When he finally took the stand, Basulto was combative and at times evasive. "Didn't [Smith] give you a warning," McKenna asked, "and you said to him: “Look, I have a mission, and I have to complete my mission'?"

"Chuck Smith, that I recall, never said that I would be shot down in international airspace," Basulto replied. (He was alluding to the fact that, according to U.S. military radar data, the two doomed Cessnas were more than twelve miles north of Cuban shores and outside its territorial limit.)

"You weren't going into international airspace on July 13," McKenna fired back. "You were going into Cuban airspace that day."

"Correct. And it was announced as such."

"Mr. Smith came to you and told you: “You better be careful.

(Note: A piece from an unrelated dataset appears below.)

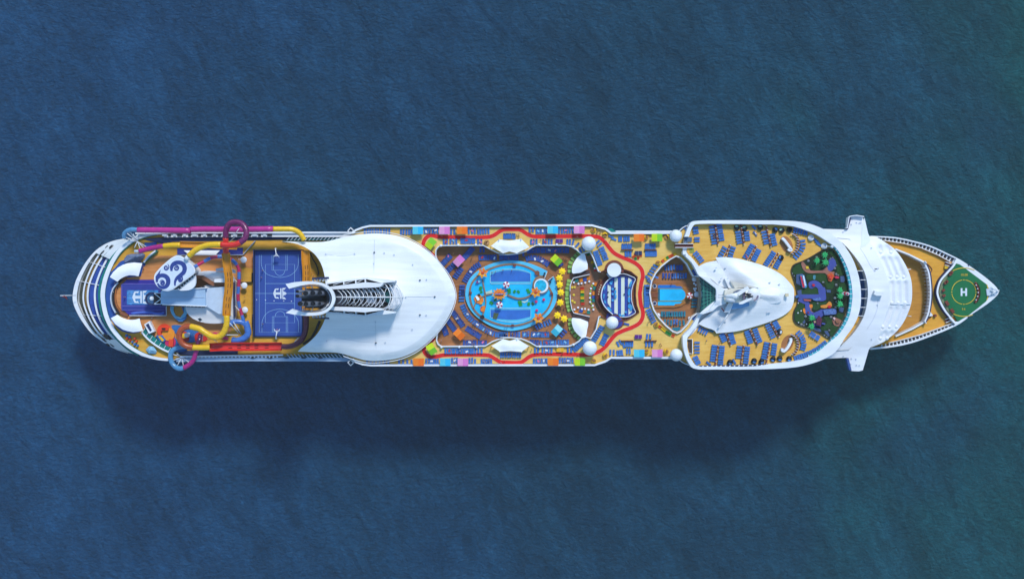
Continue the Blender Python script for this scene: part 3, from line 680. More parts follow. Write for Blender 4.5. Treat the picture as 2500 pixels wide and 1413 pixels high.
# floor of the crescent gap
cf=MB(); cf.px([(2035,560),(2135,620),(2135,820),(2035,870)],32,33.0); P(cf,'gap_floor',YELF)
for s,m in ((q(N5,'1560,1020 1625,1010 1690,1200 1700,1420 1540,1420 1530,1200')+[],BLUEF),):
    b=MB(); b.px([(2060,663),(2112,663),(2124,690),(2124,745),(2110,772),(2060,772)],33,33.3); P(b,'gap_floor_panel',mat('blue_gap_floor',(36,84,140),var=.5,scale=.3))
b=MB(); b.pband([(x-1.5,y) for x,y in cres_o],.35,33,34.6); P(b,'gap_handrail',NAVY)
for y in (599,661,683,706,728,750,771,836):
    xs=sorted([p[0] for p in cres_o if abs(p[1]-y)<9]); x1=sum(xs)/len(xs); b=MB(); b.pband([(x1-15,y+(0)),(x1,y)],.2,36.2,36.6); P(b,'gap_beam',WH)
# wing end details
for s in ('1325,275 1345,283 1400,90 1378,72 1362,80',):
    b=MB(); b.px(q(N5,s),33,35.4); P(b,'wing_balcony',NAVY)
    b=MB(); b.pband(q(N5,'1310,262 1335,258 1365,70 1395,52 1500,40 1625,62'),.25,34,35.9); P(b,'wing_rail',WH)
b=MB(); b.px(q(N6,'1320,1165 1355,1155 1408,1370 1370,1372'),33,35.4); P(b,'wing_balcony',mat('blue_wing_panel',(48,84,150),var=.3))
for f,s in ((N5,'1600,230 1645,80 1700,350 1720,398 1735,470 1650,560 1560,590 1590,400'),):
    b=MB(); b.hf(WL(q(f,s),35.5),lambda x,y,d: brz(x,y)+.12,1.5,skirt=33.5); P(b,'wing_roof_panel',mat('wing_shading_tint',(228,236,244),var=.05))  # plane shading of the wing roof put into this panel's colour
for f,s in ((N5,'1430,190 1520,160 1570,165 1600,160 1285,320 1850,958 1810,985 1900,590 1760,600'),(N6,'1430,1170 1510,1180 1420,1270 1520,1285 1570,1290 1290,1128 1845,240 1765,835')):
    for p in q(f,s):
        c=W2(p,36.8); b=MB(); b.box((*c,brz(*c)+.2),(.3,.26,.5)); P(b,'bridge_roof_fitting',GREYW)
b=MB(); b.px(q(B1,'160,745 170,705 215,715 270,720 268,762 190,762'),37.2,39.6); P(b,'bridge_roof_locker',WH)
b=MB(); b.px(q(B1,'160,450 215,446 216,452 175,460'),35.2,36.9); P(b,'bridge_roof_fitting',DARK)
for s in ('10,215 60,300 110,400 160,480','200,800 195,900 150,1030 80,1150'):
    b=MB(); 
    pw=WL(cr(q(B1,s),4,False),36.8)
    for u,v in zip(pw,pw[1:]): b.tube([(*u,brz(*u)+.02),(*v,brz(*v)+.02)],.06,5,caps=False)
    P(b,'roof_seam',GREYW)
# forward observation roof with pressed grooves
fr=cr(q(B1,'100,76 200,90 300,150 400,220 480,320 550,450 590,580 600,715 590,850 540,1000 480,1110 400,1200 280,1290 120,1360'),3,False)+[(2120,853),(2140,790),(2150,721),(2140,645),(2115,577)]
slots=[]
for s in ('232,208 235,262','316,208 360,262','260,345 342,548','342,345 422,548','424,345 504,548','356,620 356,845','438,620 438,845','520,620 520,845','342,912 256,1120','420,912 340,1120','503,912 424,1120','285,1195 235,1250','365,1190 315,1250'):
    a,c=q(B1,s); slots.append((W2(a,33),W2(c,33)))
frw=WL(fr,33); frc=W2((2150,715),33)
def frz(x,y,d):
    z=35.0-2.2*sstep((x-frc[0]+2)/12.)-.0075*(y-frc[1])**2
    for a,c in slots:
        dd,t=segd((x,y),a,c)
        z-=.75*sstep((1.05-dd)/.8)
    return z
fm=MB(); fm.hf(frw,frz,.62,skirt=26); P(fm,'observation_roof',WH)
for a,c in slots:
    b=MB(); b.ball((c[0],c[1],frz(c[0],c[1],1)+.15),.75,14,6,frac=.5,z=.8); P(b,'roof_vent_cap',WH)
b=MB(); a,c=q(B1,'330,860 580,862'); b.tube([(*W2(a,33),frz(*W2(a,33),1)+.1),(*W2(c,33),frz(*W2(c,33),1)+.15)],.13,6); P(b,'roof_seam',GREYW)
# ================================================================= bow deck
ZB=25.0
bt_in=q(B1,'200,108 270,122 500,157 700,207 900,292 1050,372 1080,400 1110,385'); bb_in=q(B1,'1110,1065 1080,1075 1000,1105 850,1160 700,1215 500,1270 300,1320 150,1350')
bd=MB(); bd.px([(2100,590)]+bt_in+[(2345,650),(2400,713),(2345,780)]+bb_in+[(2100,850)],ZB-1.5,ZB,holes=[cr(q(B1,'405,225 560,290 725,378 775,480 800,600 806,720 795,850 770,960 735,1060 600,1135 410,1225'),2,False)+[(2150,800),(2150,640)]]); P(bd,'bow_deck',BOWD)
bd=MB(); bd.px([(2140,600),(2230,603),(2280,645),(2280,785),(2230,818),(2140,835)],21,ZB-2.6); P(bd,'lower_bow_deck',deck_mat('brown_bow_deck',(190,138,60),(168,118,50),k=.95))
rl=cr(q(B1,'400,222 560,285 735,375 790,500 815,640 818,740 805,880 780,980 740,1065 600,1145 405,1230'),4,False)
sl_(q(B1,'405,226 560,287 735,375'),.5,ZB-3,ZB+1.2,WH,'breakwater'); sl_(q(B1,'740,1065 600,1143 410,1228'),.5,ZB-3,ZB+1.2,WH,'breakwater')
sl_(cr(q(B1,'735,375 785,480 805,600 812,720 803,860 780,975 742,1065'),4,False),.5,ZB-3,ZB+1.2,WH,'breakwater')
sl_(cr(q(B1,'752,375 803,480 823,600 829,720 820,860 797,975 758,1065'),4,False),.3,ZB,ZB+1.0,NAVY,'breakwater_rail')
for p in resam(q(B1,'745,440 775,540 790,640 795,740 785,860 765,960'),14):
    sl_([(p[0]-3,p[1]),(p[0]+2,p[1])],.14,ZB-2.5,ZB+1.25,WH,'breakwater_bracket')
# bulwark channel with frames
ch=MB(); ch.px(q(B1,'120,78 500,112 800,190 1000,278 1130,350')+q(B1,'1060,385 900,295 700,209 500,160 200,112'),20,22.6); P(ch,'mooring_channel',mat('blue_channel',(52,86,130),var=.4))
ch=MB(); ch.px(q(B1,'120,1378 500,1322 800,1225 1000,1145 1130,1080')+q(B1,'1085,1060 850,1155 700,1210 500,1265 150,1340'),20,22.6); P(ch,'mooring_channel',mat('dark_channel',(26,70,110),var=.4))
bo_t=[p for p in bow_top if p[0]<2345]; bo_b=[p for p in bow_bot if p[0]<2345]
bwk=MB(); bwk.pband([(x,y+1.2) for x,y in bow_top],.4,21,26.3); bwk.pband([(x,y-1.4) for x,y in bow_bot],lambda t:.6,21,26.3); P(bwk,'bow_bulwark',WH)
sl_([(p[0],p[1]) for p in q(B1,'270,124 500,160 700,210 900,295 1040,372')],.28,ZB,ZB+1.1,mat('white_rail',(232,226,220)),'bow_handrail')
sl_([(p[0],p[1]) for p in q(B1,'290,132 500,166 700,217 900,302 1020,372')],.14,ZB,ZB+.9,mat('rust_rail',(176,92,52)),'bow_handrail')
sl_([(p[0],p[1]) for p in q(B1,'1080,1072 1000,1102 850,1157 700,1210 500,1264 330,1305')],.28,ZB,ZB+1.1,MATS['white_rail'],'bow_handrail')
tpo=resam([p for p in bow_top if p[0]<2340],24); tpi=resam(q(B1,'120,100 270,124 500,160 700,210 900,295 1060,385'),24)
bto=resam([p for p in bow_bot if p[0]<2340][::-1],24); bti=resam(q(B1,'120,1345 330,1308 500,1264 700,1210 850,1157 1000,1102 1090,1065'),24)
for o_,i_ in ((tpo,tpi),(bto,bti)):
    for a,c in list(zip(o_,i_))[3:]:
        sl_([a,c],.32,22.6,25.6,WH,'bulwark_frame')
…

You could be shot down if you do something like that.'"

"I don't recall the conversation," said Basulto, "but he may have talked to me."

Basulto did, however, acknowledge that he went to the FAA's Flight Standard District Office in Miami, where he spoke with manager Michael Thomas. Also present was another FAA official, Luis Carmona, whose son was a member of Brothers to the Rescue.

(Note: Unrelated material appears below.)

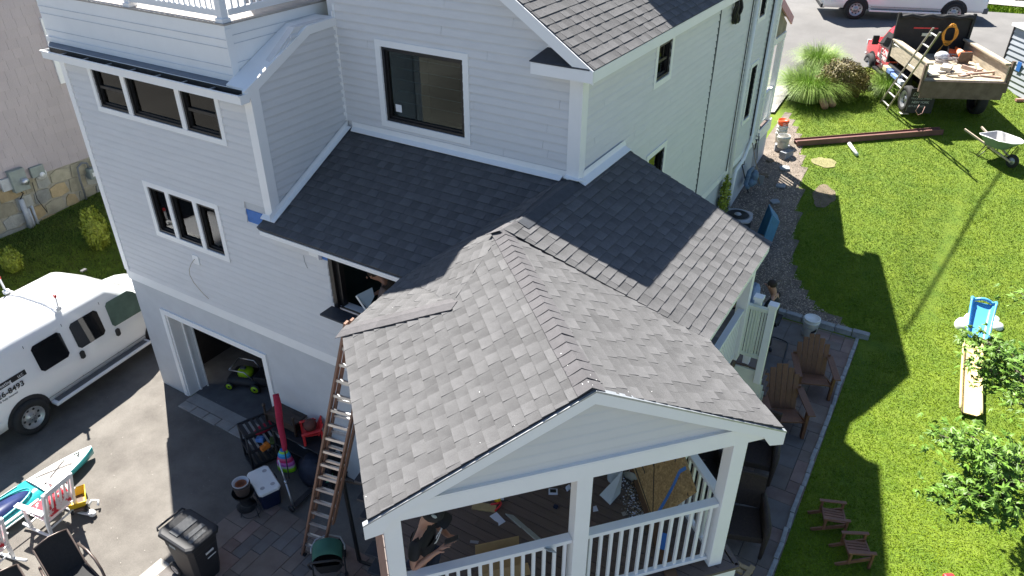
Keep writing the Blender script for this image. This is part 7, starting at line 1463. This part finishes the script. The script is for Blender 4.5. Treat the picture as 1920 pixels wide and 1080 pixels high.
# black steps up to the deck at the left of the porch
for k in range(6):
    z = 2.3 - .38 * k; q = G(664 + 5 * k, 905 + 34 * k, z); e = Vector((.72, .14, 0)); f_ = Vector((-.06, .30, 0)); mb = MB(); mb.prism([q, q + e * 1.3, q + e * 1.3 + f_, q + f_], (0, 0, .05)); obj('side_step', mb, m_felt, parent=house, loc=-Vector(HB), bevel=.006)
mb = MB(); mb.bar(G(674, 1052, .02), G(643, 900, 1.9), .045, .05); mb.bar(G(643, 900, 1.9), G(705, 912, 1.95), .04, .04); mb.bar(G(674, 1052, .05), G(720, 1068, .05), .04, .04); obj('side_step_rail', mb, m_iron, parent=house, loc=-Vector(HB))
# mower in the garage
mw = thing('lawn_mower', 'lime green and black lawn mower inside the garage', 'lawn mower', (-11.85, 8.12, .022), R(200)); m_lime = M('lime_plastic', (.32, .52, .01), .4, .05, 6)
mb = MB(); mb.loft([rr4(.36, .25, .12), rr4(.38, .27, .22), rr4(.33, .23, .30)]); obj('mower_deck', mb, m_dark, parent=mw); mb = MB(); mb.loft([rr4(.17, .15, .301), rr4(.16, .13, .40), rr4(.08, .07, .43)]); obj('motor_cover', mb, m_lime, parent=mw); mb = MB(); mb.box((.05, 0, .44), (.12, .08, .05)); obj('motor_cap', mb, m_grey, parent=mw, bevel=.01)
for x, y, r in ((.3, .27, .10), (.3, -.27, .10), (-.32, .28, .12), (-.32, -.28, .12)): mb = MB(); Rm = Matrix.Rotation(R(90), 3, 'X'); mb.lathe([(r * .6, -.03), (r, -.03), (r, .03), (r * .6, .03)], (x, y, r), 20, M=Rm); w_ = obj('wheel', mb, m_dark, parent=mw); mb = MB(); mb.lathe([(0, -.032), (r * .72, -.034), (r * .72, .034), (0, .032)], (x, y, r), 20, M=Rm); obj('hub', mb, m_lime, parent=w_); mb = MB(); mb.lathe([(0, -.036), (r * .25, -.036), (r * .25, .036), (0, .036)], (x, y, r), 12, M=Rm); obj('hub_cap', mb, m_dark, parent=w_)
mb = MB(); mb.tube([(-.25, -.2, .3), (-.1, -.22, .50), (.25, -.22, .52)], .014, 6); mb.tube([(-.25, .2, .3), (-.1, .22, .50), (.25, .22, .52)], .014, 6); mb.tube([(.25, -.22, .52), (.25, .22, .52)], .014, 6); obj('folded_handle', mb, m_alu, parent=mw); mb = MB(); mb.box((-.42, 0, .28), (.3, .4, .2)); obj('grass_box', mb, m_dark, parent=mw, bevel=.03)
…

"The reason you did that is because you wanted to smooth things over before the operation, to make sure nobody was going to shut it down?" McKenna asked.

"That is correct."

"You didn't want the FAA to come out and give some technical reasons for grounding an aircraft. You wanted to fly the mission. Is that correct?"

"Yes."

On the second day of Basulto's testimony, the jury heard him discuss a device he'd put together in 1994 or 1995. It involved inserting shotgun shells into a section of PVC plastic pipe that could be fired like a gun with a range of 30 yards.

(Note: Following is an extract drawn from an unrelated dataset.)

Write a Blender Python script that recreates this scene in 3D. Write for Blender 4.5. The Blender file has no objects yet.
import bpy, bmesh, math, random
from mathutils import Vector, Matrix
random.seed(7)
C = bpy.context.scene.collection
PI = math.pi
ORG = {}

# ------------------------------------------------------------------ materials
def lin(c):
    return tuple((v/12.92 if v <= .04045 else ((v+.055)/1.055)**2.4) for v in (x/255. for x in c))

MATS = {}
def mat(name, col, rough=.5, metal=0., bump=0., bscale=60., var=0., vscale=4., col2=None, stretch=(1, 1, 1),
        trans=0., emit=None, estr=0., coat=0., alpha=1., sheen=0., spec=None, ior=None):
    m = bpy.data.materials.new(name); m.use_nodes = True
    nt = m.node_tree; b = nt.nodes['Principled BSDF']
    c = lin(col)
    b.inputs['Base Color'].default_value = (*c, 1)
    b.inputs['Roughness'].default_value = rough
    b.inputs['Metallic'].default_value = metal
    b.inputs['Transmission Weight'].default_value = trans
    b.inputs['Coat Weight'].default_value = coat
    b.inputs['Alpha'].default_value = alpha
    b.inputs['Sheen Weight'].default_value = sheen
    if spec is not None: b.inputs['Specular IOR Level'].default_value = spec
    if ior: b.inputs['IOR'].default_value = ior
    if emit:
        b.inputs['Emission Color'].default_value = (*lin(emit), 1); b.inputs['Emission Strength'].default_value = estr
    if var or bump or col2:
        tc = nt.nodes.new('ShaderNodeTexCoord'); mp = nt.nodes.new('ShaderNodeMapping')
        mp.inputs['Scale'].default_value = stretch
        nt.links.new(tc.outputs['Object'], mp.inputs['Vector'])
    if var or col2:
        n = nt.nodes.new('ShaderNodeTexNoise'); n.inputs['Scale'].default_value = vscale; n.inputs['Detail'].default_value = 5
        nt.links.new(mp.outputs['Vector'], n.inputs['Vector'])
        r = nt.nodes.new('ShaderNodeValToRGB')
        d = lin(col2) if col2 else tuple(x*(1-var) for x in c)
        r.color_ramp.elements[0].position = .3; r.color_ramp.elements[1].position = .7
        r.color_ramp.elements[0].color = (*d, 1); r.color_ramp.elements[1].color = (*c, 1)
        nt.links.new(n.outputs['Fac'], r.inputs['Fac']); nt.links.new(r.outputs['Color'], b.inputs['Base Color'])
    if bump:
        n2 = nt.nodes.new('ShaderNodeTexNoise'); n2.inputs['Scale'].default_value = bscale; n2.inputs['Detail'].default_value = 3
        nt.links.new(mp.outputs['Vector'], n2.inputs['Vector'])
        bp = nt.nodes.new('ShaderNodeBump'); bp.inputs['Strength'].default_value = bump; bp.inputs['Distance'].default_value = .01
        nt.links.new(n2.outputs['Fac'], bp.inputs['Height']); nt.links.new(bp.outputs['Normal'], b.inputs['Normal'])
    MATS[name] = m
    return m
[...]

"Yes we did test it, and it exploded," he told McKenna, explaining that he thought they might be able to drop the pipe-gun to rafters. But the idea, he insisted, had come from Juan Pablo Roque, a Brothers to the Rescue pilot who later was revealed to be a Cuban spy. Two days after the shootdown, Roque appeared on television in Havana, denouncing Brothers to the Rescue.

"So you are saying that you developed this device to drop on top of rafters so they could kill sharks?" McKenna asked, incredulity in his voice.

"I tested the device, as I said, upon the suggestion of Mr. Roque, who had other plans for the device and was trying to have us do something which could have been illegal."

"Didn't you have discussions with Mr. Roque about dropping these antipersonnel devices into Cuba to coincide with a May Day celebration where Fidel Castro could be assassinated?"

Basulto got some in some jabs of his own that day. During a particularly testy exchange, McKenna asked him if he had traveled to Cancún in 1995 "to meet with the brother of a high-ranking Cuban military officer to help smuggle weapons into Cuba."

"No, sir, absolutely not."

"Did you travel to Cancún, Mexico, in 1995?"

"That I can't remember. I have been to Cancún, Mexico, several times."

"Did you meet in Cancún, Mexico, with a member of a Cuban orchestra?"

"No, sir, I never did."

"What was the purpose of your trip?"

"To have fun, sir." Basulto was growing increasingly tense.

"Did you fly your plane?"

"Sometimes I flew a plane that I had for the occasion, and I was accompanied by my wife."

"Did you fly your plane N2506?"

"No."

"Did you go to Mexico in 1995 and meet with a group called Partido Acción Nacional, PAN?"

"Sir," asked Basulto, "are you doing the work of the intelligence service of Cuba?"

On Basulto's third day of grilling, McKenna focused his questions on a cockpit recording the pilot had made on a hand-held tape recorder just before the Cessnas exploded in the sky. FBI agent Al Alonso pressed "play" on the courtroom tape deck, and Basulto's voice came through the speakers. "We have a MiG around here," he was saying. "Hee, hee, hee."